Uninspired and Uninspiring

This is what I feel like doing today. Just another grind. Lord help me through this tough spot…

I haven’t felt particularly inspired to exercise the last three days. I think I got a hefty dose of culture shock when I went shopping on Sunday and the after effects are still lingering. This has been compounded by some passive-aggresive tactics that my principal has been employing on the staff these days. It appears as if the fall out is going to spill over onto the children. All the more reason to make my plans to get out of Dodge.

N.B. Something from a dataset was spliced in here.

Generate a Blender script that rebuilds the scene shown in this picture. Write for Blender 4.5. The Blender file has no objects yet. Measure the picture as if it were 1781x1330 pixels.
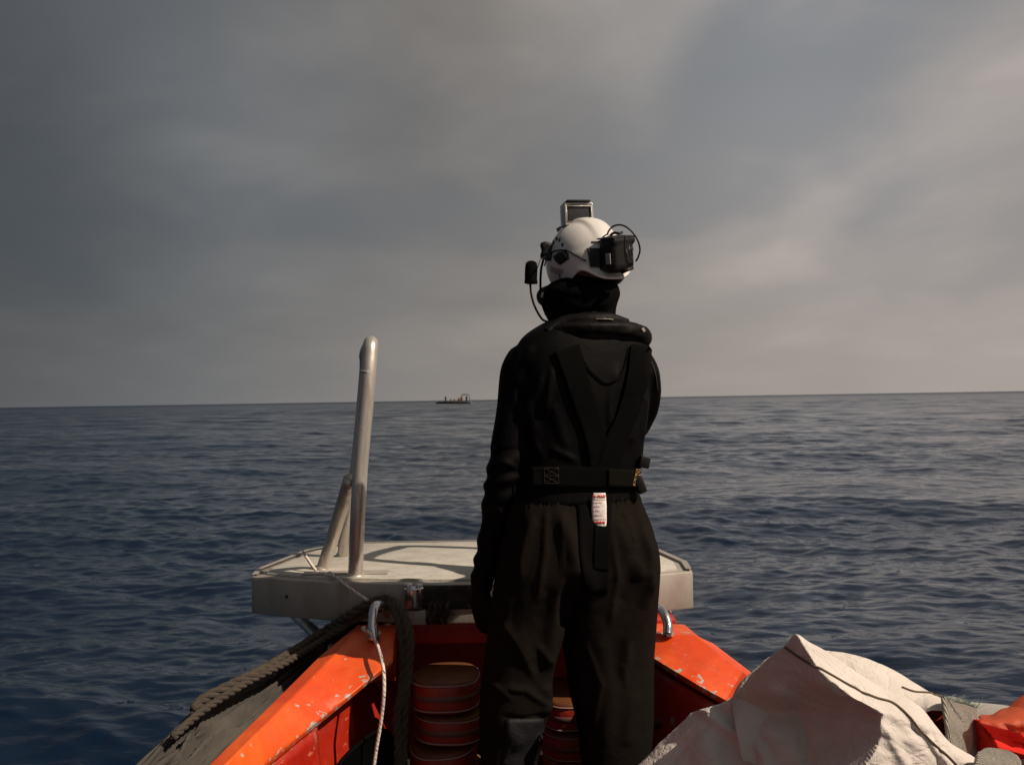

I’ve got seven boys in my class this year. Five of which can barley understand English. There has been some complaining as to the amount of words to an answer to one question on a worksheet I created. My response, “Get over it. You’re in 5th grade now.” By the end of the year, not only will they be able to read, and write in English, they will be able to put together coherent sentences using information and details provided in the text. Even my worst students from last year can do that (with the exception of the autistic boy – who understands the concept and can do the work, but occasionally needs a lot of translation and extra time to get on track.)

Instead of typing I should be doing T-Tapp. You know what I told myself as I was trying to work up the gumption to get out of bed? I told myself that I can do it later. Later? Hmmm…am I telling myself lies now?

They are building something next door to the campus. That rhythmic pounding is getting on my nerves. Usually that sort of thing doesn’t bother me, but it is this morning. That’s a red flag. Glad I caught it.